Cette déception est d’autant plus regrettable qu’on tient avec Rosie Aldridge, déjà entendue en 2019 à Nancy dans Les Hauts de Hurlevent d’Herrmann, une des grandes mezzos dramatiques du moment, capable d’insuffler une tension dès ses premières interventions. Autant le mordant de sa diction que son à‑propos rythmique mettent en valeur des graves aussi charnus qu’admirablement projetés. On trouve une même solidité technique et un même sens de l’engagement chez la toujours parfaite Anaïk Morel (Susanna), à l’instar du superlatif Joshua Bloom (Barbe‑Bleue), pourtant très modeste au moment des saluts. Seul Yannis François se montre plus timide dans son rôle, sans parler des quelques décalages avec la fosse.

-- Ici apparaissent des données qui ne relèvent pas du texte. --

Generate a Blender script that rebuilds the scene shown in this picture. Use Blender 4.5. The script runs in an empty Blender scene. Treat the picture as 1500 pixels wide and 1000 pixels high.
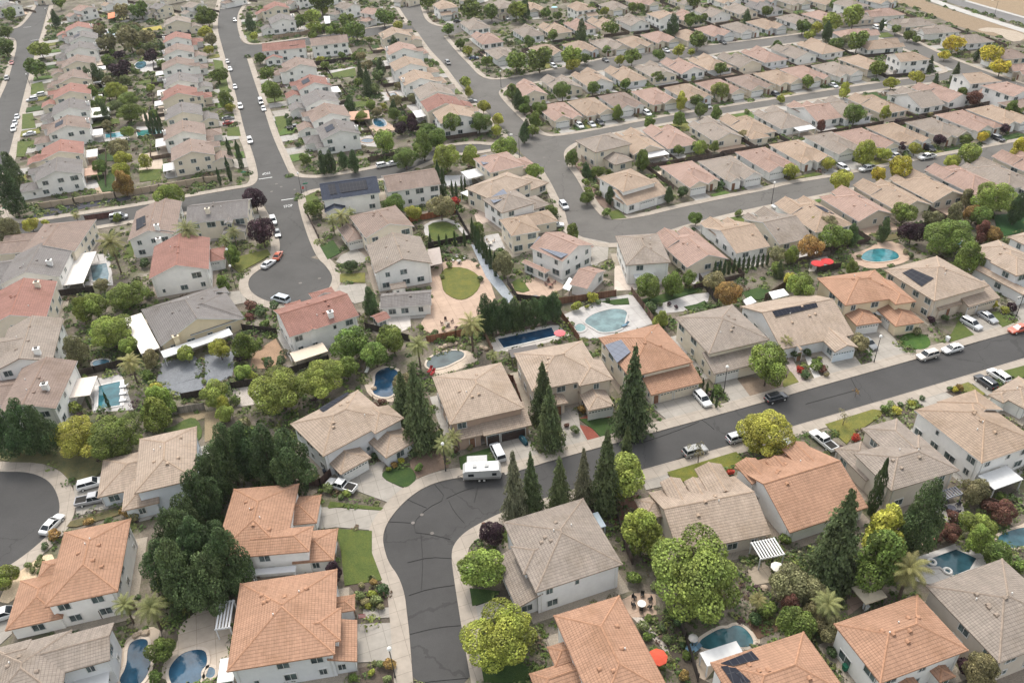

Cette dernière est tenue de main de maître par la Coréenne Sora Elisabeth Lee, qui prouve une nouvelle fois son affinité avec ce répertoire du début du XXe siècle, après la réussite des Oiseaux de Walter Braunfels, donnés en 2022 à Strasbourg. Son geste legato allie vivacité et transparence, en un élan aérien et frémissant, sans jamais se départir des nécessités théâtrales.